「実行」や「信頼」といった現代が直面する難問をもとに、渋沢栄一や「論語」の教えを実践している経営者の方々にインタビューしました。評論家や学者といった立場からの声ではなく、生々しい現場を預かる責任者の声として、きわめて示唆に富んでいると筆者は考えます。混迷の続く時代を照らすヒントとして、本連載を活用して頂ければ幸いです。
第6回目の今回は、みずほ銀行の前会長である塚本隆史氏にお話を伺いました。
なお、本文に登場する人物の年齢や肩書き、数値データなどは原則としてインタビュー当時のものですが、プロフィールは2013年6月現在の情報を表記しています。
欲と強欲は違う
守屋 まず、『論語と算盤』を初めて読んだきっかけを教えてください。
塚本 隆史(つかもと たかし)
1950年東京都生まれ。74年京都大学法学部卒業。同年4月株式会社第一勧業銀行入行。82年ハーバード・ビジネス・スクールBA取得。07年株式会社みずほコーポレート銀行取締役副頭取。08年株式会社みずほフィナンシャルグループ取締役副社長。09年同取締役社長、11年同会長兼株式会社みずほ銀行取締役頭取、13年同会長兼同銀行会長。
塚本 昭和49年に旧第一勧銀に入ってしばらくした頃、先輩から勧められました。そもそも第一銀行を創立された渋沢栄一さんの著書であり、しかも日本で最初の銀行を始めた方なので、一般的な興味から読んだという感じでした。
守屋 最初に読まれたときは何か感じるところはありましたか。
塚本 そうですね、当時、私が就職した頃は、ちょうど高度成長期が終わるときでした。

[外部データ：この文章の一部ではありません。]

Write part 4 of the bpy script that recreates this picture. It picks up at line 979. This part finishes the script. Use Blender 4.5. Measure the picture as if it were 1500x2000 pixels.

戦後初めて経済成長率がマイナス1.2%になり、その後オイルショックを経て安定成長に入っていくわけです。「いろんなことがあるけども資本主義ってすばらしい」という時期の最後だったわけです。その中でオイルショックが起きて、第一次のときは結構ひどいことになりました。有名な、洗剤とかトイレットペーパーの買い占めとか、あるいは国民総需要抑制策というのを政府が打ち出して、テレビの時間も制限されました。
NHKさんも夜11時で放映をやめまして、日中も3チャンネルでしたか、この時間帯だけは真っ暗に、放映しませんというようなこともやった時期です。
それから物価がみるみる上がっていきました。やっと豊かになったはずの日本の小売の店頭に行っても、必要なものが買えない。これは、必ずしもいいことずくめではないな――そんな思いと、おそらくつながる感想を持ったと思います。